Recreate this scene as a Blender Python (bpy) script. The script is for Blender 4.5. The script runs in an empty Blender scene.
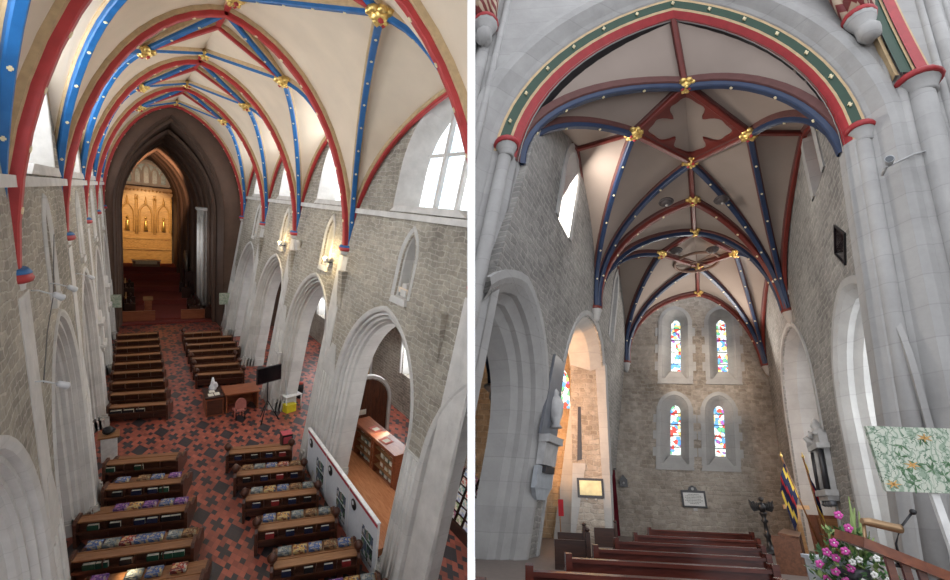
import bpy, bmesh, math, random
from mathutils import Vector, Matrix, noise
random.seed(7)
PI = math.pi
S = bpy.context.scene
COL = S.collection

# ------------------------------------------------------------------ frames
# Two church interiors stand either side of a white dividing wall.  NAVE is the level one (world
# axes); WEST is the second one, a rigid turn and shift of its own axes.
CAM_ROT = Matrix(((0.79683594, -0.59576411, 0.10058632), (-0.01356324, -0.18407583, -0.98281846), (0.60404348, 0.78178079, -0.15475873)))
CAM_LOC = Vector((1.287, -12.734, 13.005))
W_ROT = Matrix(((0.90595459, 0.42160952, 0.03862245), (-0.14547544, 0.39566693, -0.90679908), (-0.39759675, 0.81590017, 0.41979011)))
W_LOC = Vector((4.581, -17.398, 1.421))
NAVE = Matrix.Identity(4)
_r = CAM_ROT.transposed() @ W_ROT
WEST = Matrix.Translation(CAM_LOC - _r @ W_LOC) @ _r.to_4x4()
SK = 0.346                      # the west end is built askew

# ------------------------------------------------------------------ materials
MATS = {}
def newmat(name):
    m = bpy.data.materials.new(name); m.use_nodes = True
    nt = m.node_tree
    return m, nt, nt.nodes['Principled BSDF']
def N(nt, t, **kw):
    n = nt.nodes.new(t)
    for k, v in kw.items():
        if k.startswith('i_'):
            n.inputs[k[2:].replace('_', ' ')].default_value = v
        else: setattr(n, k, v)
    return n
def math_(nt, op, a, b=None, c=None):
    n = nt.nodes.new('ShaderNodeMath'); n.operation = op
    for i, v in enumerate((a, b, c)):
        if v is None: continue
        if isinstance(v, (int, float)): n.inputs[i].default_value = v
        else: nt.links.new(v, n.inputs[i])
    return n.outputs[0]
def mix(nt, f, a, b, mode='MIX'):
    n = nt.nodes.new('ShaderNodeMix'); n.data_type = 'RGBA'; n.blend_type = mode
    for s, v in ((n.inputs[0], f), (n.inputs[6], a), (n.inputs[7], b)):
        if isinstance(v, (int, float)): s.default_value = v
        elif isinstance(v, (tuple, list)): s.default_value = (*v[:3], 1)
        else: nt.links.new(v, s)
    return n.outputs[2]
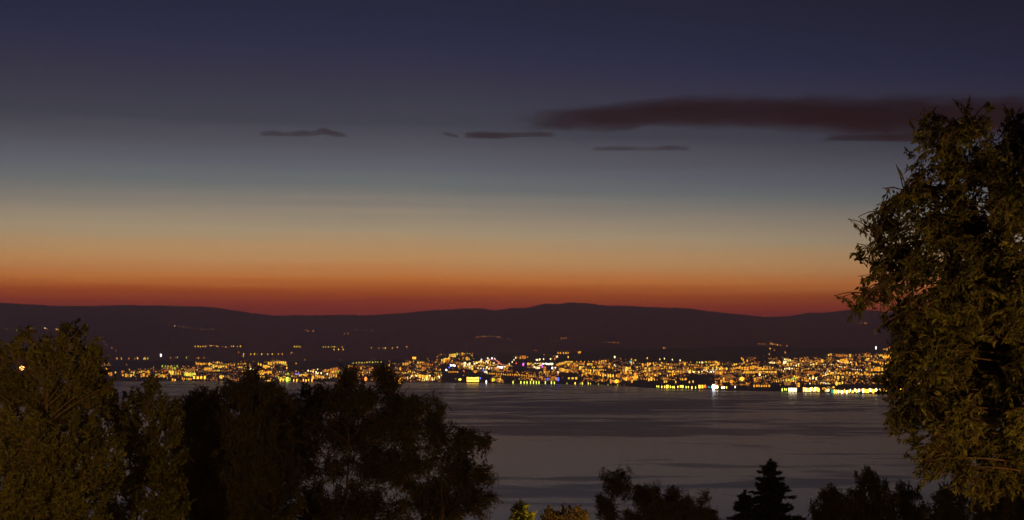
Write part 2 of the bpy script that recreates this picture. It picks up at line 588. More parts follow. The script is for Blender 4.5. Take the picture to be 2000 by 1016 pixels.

What to produce
Omit the pictures, then repeat exactly each line from the beginning of the listing through the line with "COL = S.collection".

Complete output
Recreate this scene as a Blender Python (bpy) script. The script is for Blender 4.5. The script runs in an empty Blender scene.
import bpy, bmesh, math, random
from mathutils import Vector, Matrix, noise
random.seed(7)
PI = math.pi
S = bpy.context.scene
COL = S.collection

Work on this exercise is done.